Wednesday, July 22, 2009

The Fall Out

You should feel the atmosphere in here today--yes feel. Its tense, heavy, anxious. Amy came in for her morning chat and she was stone faced- its been a while since she has been so stone faced. Lilly asked her if she was going to quit, and she didn't answer. This is not good.

I think we're all feeling kind of vulnerable--yes we have been promised our jobs. But there is a timeline. 12-18 months. Seems like a long time doensn't it? Well it goes by quickly. I should know. Thats how long I have ended up staying here. Course that has felt like a lifetime...but it went by quickly. Does that even make sense? Probably not. I'm discombobulated (but what a thrill to find a reason to use the word discombobulated).

First thing this morning I got a call from one of our reps. Usually a pretty bubbly lady, one of those people that always has a smile in her voice. Today she sounded like she had been crying all night. And while I don't think that she was necessarily crying all night, I do think she had a sleepless night wondering what all will happen. She has heard not very good things about working for the company that has bought us. And she is angry with the company for selling us. Because she belonged to a company that had to merge with us last year--needless to say that did not go smoothly.

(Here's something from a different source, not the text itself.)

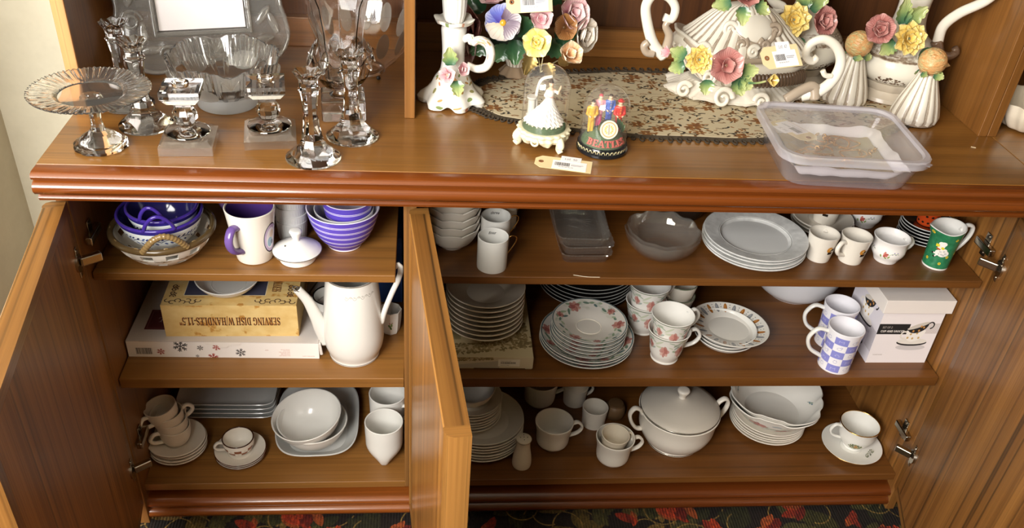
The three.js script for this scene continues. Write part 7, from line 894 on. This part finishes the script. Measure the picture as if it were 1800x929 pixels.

And in the midst of all of this, of course, I have another meeting with John today. Part of our ongoing series to find out what makes me tick. Did I tell you that at the beginning of all this he actually told me that he had had no interest in getting to know me? Are you allowed to say things like that, things that betray personal biases, to people that work for you? He must have read that you can, that it increases morale or something, in People Management 101. Regardless John- the feeling is mutual.

Today we get to discuss what I would look for in my next job. I tried really hard to keep the sarcasm out...but it comes so naturally I hardly realize that I'm doing it. I did well too... for a while. I came up with: A more relaxed, less corporate work environment; Variety- working on different things each day so that no 2 days are exactly the same...and then it got a little blatant with: better pay and lower cubicle walls, more of a physical semblance of a unified team

Do you think they will notice the cynicism? Its pretty well veiled right?

It gets better. I'm also supposed to come up with the benefits of staying where I am. Benefits, benefits....oh I know!

A regular paycheque.

For 12-18 months anyway.

1 comment:

  1. I would seriously DIE...how did you keep the sarcasm out of it? I've said it before and I'm going to say it again...John sounds like a Tool!